When a friend of mine saw Helicopter [below], a painting inspired by a helicopter landing on Redstone Arsenal glimpsed through swaying poppies as I sped along the highway, she suggested that I paint flowers more often (thanks Emily!) After a trip to the Madison Farmer's Market, I found an excellent opportunity for exploring this suggestion.
As I spent my morning picking out produce and milling about under a searing sun, I noticed a flower vendor selling bunches of celosia argentea cristata, informally known as coxcombs, for $2 each. The last time (and the first time) I saw this type of flower, curiously enough, was during my internship at Frankfurt an der Oder's public library in 2005. Whenever I gave presentations to groups from the local schools, the teachers usually thanked me with profuse bouquets and baskets of flowers which often incorporated deep red, magenta, or golden coxcombs.
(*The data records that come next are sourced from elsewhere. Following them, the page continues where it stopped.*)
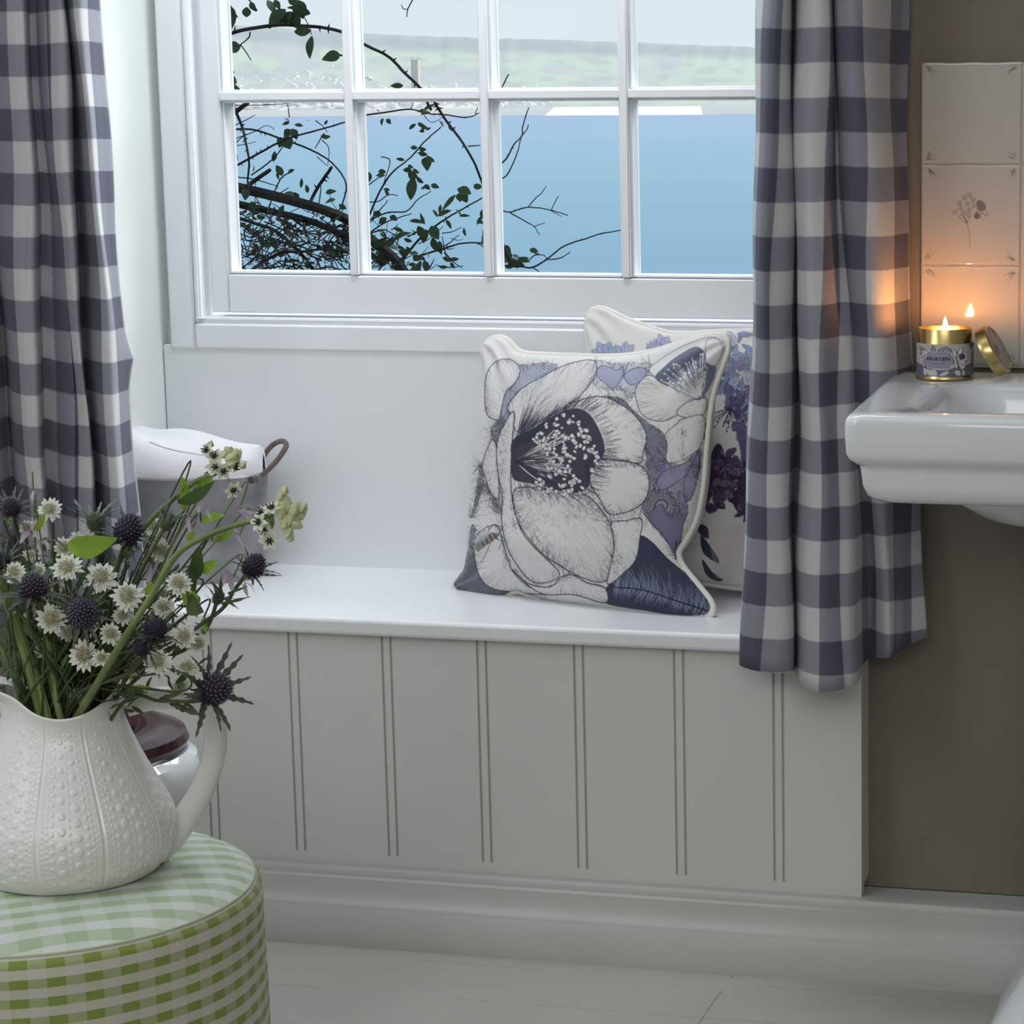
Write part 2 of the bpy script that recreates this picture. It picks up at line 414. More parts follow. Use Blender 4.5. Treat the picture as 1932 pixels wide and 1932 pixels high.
# back panel with a scooped left end
b = MB(); out = [(-1.797, .482), (-1.815, .5), (-1.816, .70), (-1.813, .79), (-1.800, .815), (-1.799, .826), (-1.795, .829), (-.702, .829), (-.702, .482)]
out = [(max(x, -1.799), z if z > .483 else .470) for x, z in out]
n = len(out); b.add([(x, .345, z) for x, z in out]+[(x, .366, z) for x, z in out], [tuple(range(n))]+[tuple(range(n, 2*n))[::-1]]+[(i, i+n, (i+1) % n+n, (i+1) % n) for i in range(n)])
b.build('back_panel', M_SEAT, S, mods=[('bevel', .003, 2)])

# ------------------------------------------------------------------ outside: sea, far shore, village
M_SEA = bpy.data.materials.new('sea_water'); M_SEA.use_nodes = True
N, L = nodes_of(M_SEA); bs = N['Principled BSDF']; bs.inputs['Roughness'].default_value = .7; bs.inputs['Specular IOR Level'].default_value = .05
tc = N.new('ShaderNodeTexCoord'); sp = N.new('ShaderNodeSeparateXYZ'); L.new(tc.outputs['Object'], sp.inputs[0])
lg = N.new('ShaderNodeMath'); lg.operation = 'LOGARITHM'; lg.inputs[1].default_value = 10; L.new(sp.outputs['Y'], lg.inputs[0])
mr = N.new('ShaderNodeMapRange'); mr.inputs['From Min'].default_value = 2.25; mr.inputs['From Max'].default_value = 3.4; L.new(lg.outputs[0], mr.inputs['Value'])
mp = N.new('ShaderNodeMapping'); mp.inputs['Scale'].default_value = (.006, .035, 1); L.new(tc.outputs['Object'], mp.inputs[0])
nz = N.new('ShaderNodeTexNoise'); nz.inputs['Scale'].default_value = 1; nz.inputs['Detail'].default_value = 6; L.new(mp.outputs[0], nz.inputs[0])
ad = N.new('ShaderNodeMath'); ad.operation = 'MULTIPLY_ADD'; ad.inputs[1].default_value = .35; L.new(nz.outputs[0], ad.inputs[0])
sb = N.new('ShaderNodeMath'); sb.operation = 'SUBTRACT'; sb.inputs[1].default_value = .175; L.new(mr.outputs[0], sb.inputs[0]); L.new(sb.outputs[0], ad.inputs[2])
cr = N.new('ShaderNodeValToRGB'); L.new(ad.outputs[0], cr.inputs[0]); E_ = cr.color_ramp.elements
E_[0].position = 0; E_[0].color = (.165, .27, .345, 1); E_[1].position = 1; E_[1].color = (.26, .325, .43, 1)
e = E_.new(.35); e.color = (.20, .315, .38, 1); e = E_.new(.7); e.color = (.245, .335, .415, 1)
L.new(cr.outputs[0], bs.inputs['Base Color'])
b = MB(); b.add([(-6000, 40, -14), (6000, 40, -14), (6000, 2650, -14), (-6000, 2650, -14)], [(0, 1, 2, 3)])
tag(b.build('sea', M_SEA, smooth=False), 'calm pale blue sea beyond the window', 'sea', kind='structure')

# far hills: a strip from the shore to the ridge
M_HILL = mat('hazy_hillside', (.5, .5, .5), .95, vcol=True, spec=0)
nx, ny = 520, 46
xs = np.linspace(-1500, 2600, nx)
sky_x = [-1500, -600, 420, 660, 780, 900, 1170, 1300, 1420, 1750]; sky_y = [20, 60, 46, 60, 68, 71, 79, 84, 89, 96]
P = np.zeros((ny, nx, 3)); C = np.zeros((ny, nx, 3))
def vnoise(x, y, seed):
    r = np.random.default_rng(seed).random((64, 64)); xi, yi = np.floor(x).astype(int), np.floor(y).astype(int); fx, fy = x-xi, y-yi
    fx, fy = fx*fx*(3-2*fx), fy*fy*(3-2*fy); g = lambda i, j: r[i % 64, j % 64]
    return (g(xi, yi)*(1-fx)+g(xi+1, yi)*fx)*(1-fy)+(g(xi, yi+1)*(1-fx)+g(xi+1, yi+1)*fx)*fy
base_y = np.interp(xs, [150, 700, 1000, 1300, 1450, 1750], [216, 212, 208, 203, 201, 200])
for j in range(ny):
    t = j/(ny-1)
    for i in range(nx):
        top = np.interp(xs[i], sky_x, sky_y)+2.2*vnoise(np.array(xs[i]/16), np.array(3.), 5)-1
        y = base_y[i]+(top-base_y[i])*t
        P[j, i] = at(xs[i], y, 2400+1900*t)
        if j == 0: P[j, i, 2] = -15
X, T = np.meshgrid(xs, np.linspace(0, 1, ny))
n1 = vnoise(X/70, T*7, 1); n2 = vnoise(X/22, T*16, 2); n3 = vnoise(X/9, T*30, 3)
g_ = np.array([.44, .48, .405]); p_ = np.array([.43, .425, .42]); d_ = np.array([.38, .40, .37]); u_ = np.array([.33, .345, .355])  # pale greyed tones: distance haze is put into the hill colours
C[:] = g_
k = np.clip((n1-.45)*4, 0, 1)[..., None]; C = C*(1-k)+p_*k
k = np.clip((n2-.56)*5, 0, 1)[..., None]*.75; C = C*(1-k)+d_*k
k = (np.clip((T-.74)*8, 0, 1)*np.clip(1.3-abs(T-.88)*5, 0, 1)*.8)[..., None]; C = C*(1-k)+u_*k
k = (np.clip((.32-T)*6, 0, 1)*np.clip((1050-X)/150, 0, 1))[..., None]
vill = np.where((n3 > .55)[..., None], np.array([.60, .56, .52]), np.array([.38, .37, .39])); C = C*(1-k)+vill*k
k = np.clip((.05-T)*40, 0, 1)[..., None]; C = C*(1-k)+np.array([.47, .46, .44])*k
b = MB(); b.grid(P, C); tag(b.build('hillside', M_HILL), 'hazy green hills on the far shore of the bay', 'hills', kind='structure')
M_FAR = mat('far_whitewash', (.60, .57, .55), .9, noise=.08, nscale=.1); M_PIER = mat('far_pale_stone', (.95, .93, .9), .9, noise=.04, nscale=.1); M_TOWER = mat('far_sandstone', (.58, .54, .48), .9, noise=.05, nscale=.1)
b = MB()
for k in range(230):
    x = rng.uniform(425, 1030); y = rng.uniform(128, 205) if x < 700 else rng.uniform(165, 205); t = (212-y)/150
    p = at(x, y, 2400+1900*t-8); wv = rng.uniform(2, 6); hh = rng.uniform(1.5, 3.2)
    q = [(-wv, 0), (wv, 0), (wv, hh), (0, hh*1.7), (-wv, hh)]
    b.add([(p[0]+u, p[1]+v*1.6, p[2]+v) for u, v in q]+[(p[0]+u, p[1]+10+v*.5, p[2]+v) for u, v in q], [(0, 1, 2, 3, 4), (5, 9, 8, 7, 6)]+[(i, i+5, (i+1) % 5+5, (i+1) % 5) for i in range(5)])
tag(b.build('far_village', M_FAR, smooth=False), 'blurred white houses of a village along the far shore', 'village', kind='stuff')
b = MB(); p0, p1 = at(1028, 207, 2350), at(1312, 206, 2350); b.add([(p0[0], p0[1], -14), (p1[0], p1[1], -14), (p1[0]-2, p1[1]+36, -14), (p0[0]+2, p0[1]+36, -14), (p0[0]+2, p0[1]+24, -5.9), (p1[0]-2, p1[1]+24, -5.9), (p1[0]-3, p1[1]+32, -5.9), (p0[0]+3, p0[1]+32, -5.9)],
    [(0, 1, 5, 4), (1, 2, 6, 5), (2, 3, 7, 6), (3, 0, 4, 7), (4, 5, 6, 7)])
tag(b.build('harbour_wall', M_PIER, smooth=False), 'long white harbour wall at the water line of the far shore', 'harbour wall')
b = MB(); p0 = at(783, 168, 2680); b.box((p0[0]-4.2, 2680, p0[2]-3), (p0[0]+4.2, 2688, p0[2]+33))
for sx in (-4.2, 3.2): b.box((p0[0]+sx, 2680, p0[2]+33), (p0[0]+sx+1, 2681, p0[2]+36)); b.box((p0[0]+sx, 2687, p0[2]+33), (p0[0]+sx+1, 2688, p0[2]+36))
tag(b.build('church_tower', M_TOWER, smooth=False), 'hazy pale stone church tower on the far shore', 'tower')
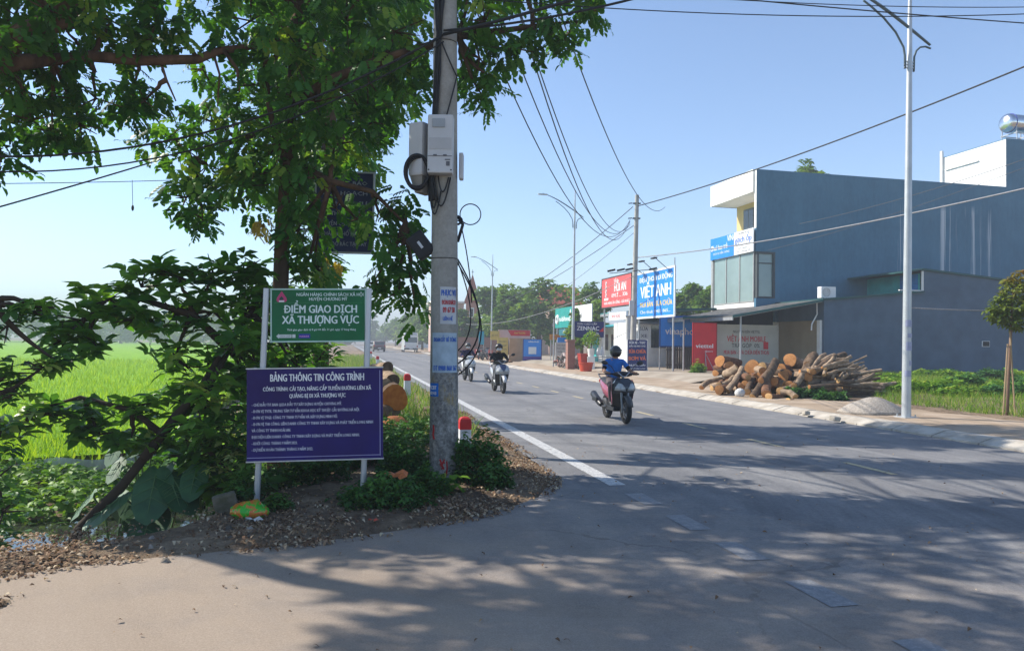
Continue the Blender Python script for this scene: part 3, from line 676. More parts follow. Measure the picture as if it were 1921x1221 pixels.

Seeing them again brought to mind all of the kindness and appreciation, beautiful travels, and interesting discussions I had, and somehow simply having these unusual, vibrant flowers on my table again, almost too untamed for their crystal vase, gave me a new way to reflect upon and share a little bit of my experience.
Coxcombs [above] is a small painting, completed rather loosely and quickly. The flowers themselves are unusual enough that I made them only partially abstract. It is a simple painting of a cheerful subject and a cheerful time.